Anonymous Monk has asked for the wisdom of the Perl Monks concerning the following question:

Hey everyone,

j/w why have LWP connect to a proxy? I'm asuming its for people who want to hide their identity. When it connects to a proxy and fetches, lets say a file----does the proxy server actually do the requests and not the computer your on? So if I had a site and someone built some automation script to create mass members, the script they built would connect to a proxy and request my signup script over and over again. As the webmaster of the site, would my access logs record the IP address from the proxy server or from the person's computer IP.

I'm asking this, not to build an automation script or any kind like that but to understand how easy it may be for someone. If its too easy, then I may want to add some ORC to my signup form.

Thanks,

Pete

Replies are listed 'Best First'.
Re: LWP and Proxy
by Joost (Canon) on Oct 14, 2006 at 18:01 UTC
    why have LWP connect to a proxy? I'm asuming its for people who want to hide their identity.
    Many companies have proxies as the only way to connect to the www. There are many reasons to use a proxy, for example to cache requests and improve performance, to monitor and/or fix pages, block suspicious content etc.

    When it connects to a proxy and fetches, lets say a file----does the proxy server actually do the requests and not the computer your on?
    yes, the proxy is the computer doing the request. some proxies supply an "X-Forwarded-For" header that should show the request chain, but anonymizing proxies obviously don't do that and besides there is no way to guarantee that the X-Forwarded-For header is correct.

    I'm asking this, not to build an automation script or any kind like that but to understand how easy it may be for someone
    It's extremely easy. all you have to do is set the "http_proxy" environment variable to a proxy address.

Re: LWP and Proxy
by ikegami (Patriarch) on Oct 14, 2006 at 18:01 UTC

    why have LWP connect to a proxy?

    To escape a firewalled network, mainly. They can also provide caching.

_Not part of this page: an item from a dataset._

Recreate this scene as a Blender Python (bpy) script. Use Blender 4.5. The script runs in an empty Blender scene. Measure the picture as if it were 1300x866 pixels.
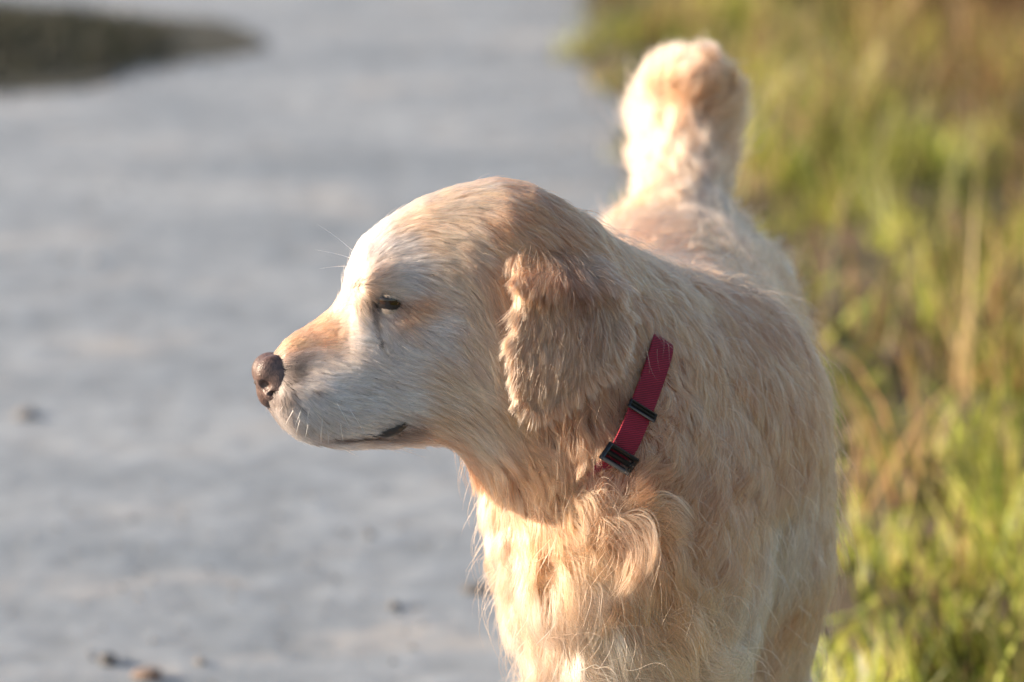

    ( For big web sites, sometimes you're actually connecting to a proxy. The proxy serves and caches the static content, while requests for dynamic content is forwarded to a server farm. )

    When it connects to a proxy and fetches, lets say a file----does the proxy server actually do the requests and not the computer your on?

    Your computer sends a request to the proxy. Your computer waits while the proxy repeats the request to the server. Finally, the proxy repeats to your computer the answer from the server.

    would my access logs record the IP address from the proxy server or from the person's computer IP.

    The proxy's. The user often isn't even on the internet, which is why he's using a proxy.

Re: LWP and Proxy
by jbert (Priest) on Oct 14, 2006 at 18:30 UTC
    You get a (mostly-reliable) IP address from a network (TCP) connection. If the client is connecting to the proxy and the proxy is connecting to your site, you'll see the IP address of the proxy.

    As noted by others, most proxies will supply the IP address of the client in an HTTP header, but this isn't what will get logged to your web server logs (I think - maybe apache and IIS have that as an option?)

    But for your case - I don't think you actually care whether someone being abusive is connecting via a proxy or not. If an IP address is being abusive, you probably want to suspend that IP address or take some other sanctions (disable signups from that IP, rate-limiting etc).

    In fact, if the IP you suspend is a proxy you're hurting everyone else who might be legitimately using it, you should probably be slightly less willing to ban the IP if you happen to know it is a proxy.

    If you're concerned about mass sign-ups, you may want to try other countermeasures. If you notice a spike in signups, perhaps disable them.

    Some character recognitiion (CAPTCHA-style) appears to be the state-of-the-art test for a human at the moment, but I'm told (fairly unreliably, but the idea seems sound) even these are being foiled by people who (quite cleverly) re-present the captcha to humans visiting their own site. e.g. someone runs a porn site and to get some freebies people have to type in the answer to a captcha. So you can serve the captcha from your sign-in page to a human, get the answer posted back to their server and then on to yours.

    Adding in a challenge/response over email is probably worthwhile too, if you're able to ask your users for an email address.

Re: LWP and Proxy
by Anonymous Monk on Oct 14, 2006 at 18:20 UTC
    Makes so much more sense to me now. I didn't expect the concept to be that simple.

    Argh, no wonder why its so easy for people to send out spam and build those brute force/ automation scripts.